"Bowling for Columbine"
NRA member for life, Michael Moore ("Roger & Me"), takes a hard look at America's obsession with guns in his latest investigation, "Bowling for Columbine," the first documentary accepted into competition at the Cannes Film Festival since 1956 and winner of a special 55th Anniversary Prize.
Moore travels across the US, with forays to our neighbor to the north, to try to get to the bottom of the burning question: Why does the United States have a murder rate of over 11000 per year when Canada, for example, with higher unemployment and 7 million guns shared among 10 million households, has a kill ratio that is a small fraction of that in the US? Moore examines the answers to this and other related questions, at length, in a usually serious but frequently funny manner.
The title stems from the events that took place on that fateful day, 20 April 1999, in Littleton, Colorado when Eric Harris and Dylan Klebold went for an early morning string of bowling just before they began their notorious killing spree at Columbine High School where 12 students and one teacher were left dead. The entire country was aghast and shocked at the thought that two teenagers would and could muster the firepower necessary to accomplish such a mass killing. With the help of a pair of the surviving Columbine victims, Moore invades K-Mart headquarters (one of that company's stores supplied all of the ammunition used by the murderers) and was able to get the company to commit to cease and desist selling ammo in all of their stores. This portion of the documentary was the meatiest and, from Moore's reaction to K-Mart's almost immediate capitulation, disappointedly unexpected.

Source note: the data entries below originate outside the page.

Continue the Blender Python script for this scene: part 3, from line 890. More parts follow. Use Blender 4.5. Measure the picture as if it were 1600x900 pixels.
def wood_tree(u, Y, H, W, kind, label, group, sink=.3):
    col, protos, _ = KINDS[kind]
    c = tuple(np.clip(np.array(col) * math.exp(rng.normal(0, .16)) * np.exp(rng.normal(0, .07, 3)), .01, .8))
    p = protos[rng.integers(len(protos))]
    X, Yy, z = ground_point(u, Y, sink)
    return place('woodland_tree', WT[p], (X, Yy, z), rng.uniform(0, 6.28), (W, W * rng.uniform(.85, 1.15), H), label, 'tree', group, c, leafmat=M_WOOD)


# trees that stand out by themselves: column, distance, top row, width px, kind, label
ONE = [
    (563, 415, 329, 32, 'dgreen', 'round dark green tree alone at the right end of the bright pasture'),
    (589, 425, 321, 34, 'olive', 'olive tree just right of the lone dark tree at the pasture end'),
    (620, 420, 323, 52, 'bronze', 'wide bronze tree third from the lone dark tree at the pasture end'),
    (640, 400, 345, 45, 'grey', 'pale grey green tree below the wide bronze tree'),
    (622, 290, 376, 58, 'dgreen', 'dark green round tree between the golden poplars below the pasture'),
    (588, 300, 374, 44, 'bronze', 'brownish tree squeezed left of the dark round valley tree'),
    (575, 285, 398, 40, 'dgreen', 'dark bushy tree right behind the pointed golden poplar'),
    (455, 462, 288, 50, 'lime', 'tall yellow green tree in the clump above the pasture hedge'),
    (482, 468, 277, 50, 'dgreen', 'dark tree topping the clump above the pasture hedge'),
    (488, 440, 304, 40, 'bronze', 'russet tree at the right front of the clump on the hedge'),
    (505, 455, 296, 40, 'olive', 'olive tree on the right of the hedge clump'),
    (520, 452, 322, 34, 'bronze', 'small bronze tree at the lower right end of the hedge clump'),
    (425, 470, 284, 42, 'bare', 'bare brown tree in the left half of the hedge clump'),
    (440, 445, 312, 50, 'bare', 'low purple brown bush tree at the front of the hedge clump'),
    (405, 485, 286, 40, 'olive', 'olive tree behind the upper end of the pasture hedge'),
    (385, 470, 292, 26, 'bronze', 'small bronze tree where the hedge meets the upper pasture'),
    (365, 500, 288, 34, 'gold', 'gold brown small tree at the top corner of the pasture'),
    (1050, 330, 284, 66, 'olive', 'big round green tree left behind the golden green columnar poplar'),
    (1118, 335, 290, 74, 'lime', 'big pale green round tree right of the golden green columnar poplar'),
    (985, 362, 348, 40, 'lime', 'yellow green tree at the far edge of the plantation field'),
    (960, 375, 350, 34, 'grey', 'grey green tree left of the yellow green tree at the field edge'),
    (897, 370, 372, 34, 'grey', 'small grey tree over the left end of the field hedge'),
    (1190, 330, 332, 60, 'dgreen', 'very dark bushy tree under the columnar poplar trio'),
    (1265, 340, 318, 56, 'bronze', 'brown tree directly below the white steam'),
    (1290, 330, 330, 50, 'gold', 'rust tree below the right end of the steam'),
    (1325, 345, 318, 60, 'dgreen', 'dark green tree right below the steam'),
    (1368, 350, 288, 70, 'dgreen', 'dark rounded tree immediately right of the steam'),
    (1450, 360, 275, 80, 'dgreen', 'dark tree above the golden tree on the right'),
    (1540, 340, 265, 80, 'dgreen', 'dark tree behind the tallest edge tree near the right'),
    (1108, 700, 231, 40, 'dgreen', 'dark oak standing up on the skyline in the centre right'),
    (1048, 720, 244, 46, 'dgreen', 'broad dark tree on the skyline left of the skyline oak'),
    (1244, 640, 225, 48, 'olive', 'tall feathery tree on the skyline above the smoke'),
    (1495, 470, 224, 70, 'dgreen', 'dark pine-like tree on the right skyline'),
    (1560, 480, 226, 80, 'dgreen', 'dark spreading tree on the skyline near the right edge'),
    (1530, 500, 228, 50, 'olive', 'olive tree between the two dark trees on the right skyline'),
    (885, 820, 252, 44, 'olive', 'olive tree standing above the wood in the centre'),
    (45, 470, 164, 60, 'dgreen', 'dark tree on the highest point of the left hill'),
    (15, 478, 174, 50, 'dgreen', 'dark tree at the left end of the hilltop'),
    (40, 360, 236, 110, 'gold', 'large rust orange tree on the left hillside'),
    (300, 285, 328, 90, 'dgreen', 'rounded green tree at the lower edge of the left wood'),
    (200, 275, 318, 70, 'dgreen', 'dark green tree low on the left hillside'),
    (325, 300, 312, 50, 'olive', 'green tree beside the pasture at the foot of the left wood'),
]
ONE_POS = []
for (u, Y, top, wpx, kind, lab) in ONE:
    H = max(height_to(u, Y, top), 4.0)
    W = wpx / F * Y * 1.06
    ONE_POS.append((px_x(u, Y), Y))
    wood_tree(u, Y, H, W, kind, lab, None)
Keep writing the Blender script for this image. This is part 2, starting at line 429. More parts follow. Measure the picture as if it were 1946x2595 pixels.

The rest of the film is made up of a series of vignettes. Moore spends time with the Michigan Militia shooting guns and talking about the right to bear arms (and meets the models of their Militia Babes calendar); he interviews James Nichols, the brother of the Oklahoma City federal building bombing accomplice Terry Nichols (giving the film some of its most chilling moments); he compares murder statistics of other countries - which number in the hundreds or less per year - to the 10+ thousand the US chalks up annually; he contrasts the American media's penchant to focus on violence and fear in news programs with the more benign way other western countries inform their citizenry on their night news reports; and, he provides a clever, poignant animation explaining that fear of others drove the white rulers of America to take up arms against those different from them, like the British, Native Americans and the black slave population and their descendents.
Moore has a lot to say on his subject of violence in America and he tends to meander from one aspect to the next. It's all very interesting but the wealth of statistics and varied opinions makes the film seem plodding when it should be energetic. One of the problems is the coda-type interview with NRA prexy, Charlton Heston. Moore tries to corner the thesp into making a statement as to why America is so in love with guns and why there is so much violence. Heston, who obviously isn't a fierce creature, couldn't answer Moore's questions to the documentarian's satisfaction and the interview degenerated to a badgering session. While having the head of the National Rifle Association as one of his subjects is a boon for Moore's project, the lack of a definitive answer makes the big finale fall flat.
There is a lot to chew on, intellectually, in "Bowling for Columbine" with all the requisite drama, personal suffering (as when Moore tries to make sense out of recent incident when a six year old boy, toting his uncle's loaded gun to school, shot and killed a little classmate) and humor. But, the answer to the question I stated earlier - fear drives Americas murder frenzy - is too glib to be the one answer. The food for thought that Moore feeds us is still potent stuff and I give it a B.